Children among several missing after landslide hits New Zealand campground amid record rain
The landslide hit a campsite at Mount Maunganui following the area's wettest day on record, with about two and a half months' worth of rain falling in just 12 hours.
Search and rescue teams were working on Thursday to locate several people, including children, reported missing after a landslide struck a campground on New Zealand’s northern coast amid record rainfall.
The landslide hit a campsite at Mount Maunganui, flattening tents and sweeping a campervan into nearby hot pools. Witnesses told the New Zealand Herald they heard people screaming for help from inside a toilet block following the slide, but rescuers were unable to find them and the voices fell silent after about 15 minutes.

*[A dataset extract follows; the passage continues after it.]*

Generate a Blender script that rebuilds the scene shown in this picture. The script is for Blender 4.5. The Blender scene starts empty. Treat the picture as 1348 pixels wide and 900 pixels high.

The Tauranga area and the surrounding Western Bay of Plenty District, where Mount Maunganui is located, recorded their wettest day on record, with about two and a half months’ worth of rain falling in just 12 hours. Thousands of people also lost power, most of them along the North Island’s east coast.
In a separate incident nearby, two people remain missing after a slip struck a house in Papamoa. Authorities are also searching for a man north of Auckland who went missing on Wednesday after being swept away by floodwaters while trying to cross a river.
“Police, alongside Fire and Emergency New Zealand, are working to locate and rescue people trapped in a landslide that came down off Mount Maunganui at 9.30 am (2030 GMT) today,” Bay of Plenty District Commander Superintendent Tim Anderson said, according to Radio New Zealand. He urged the public to stay away from the campsite and surrounding roads while operations continue and said efforts were also ongoing to find the two missing people in Papamoa.
Prime Minister Christopher Luxon said extreme weather continued to create dangerous conditions across the North Island.
“Right now, the government is doing everything we can to support those impacted,” Luxon wrote on the US-based social media platform X. He said authorities were closely monitoring developments nationwide, including the major incident at Mount Maunganui, where Emergency Management and Recovery Minister Mark Mitchell was on the ground.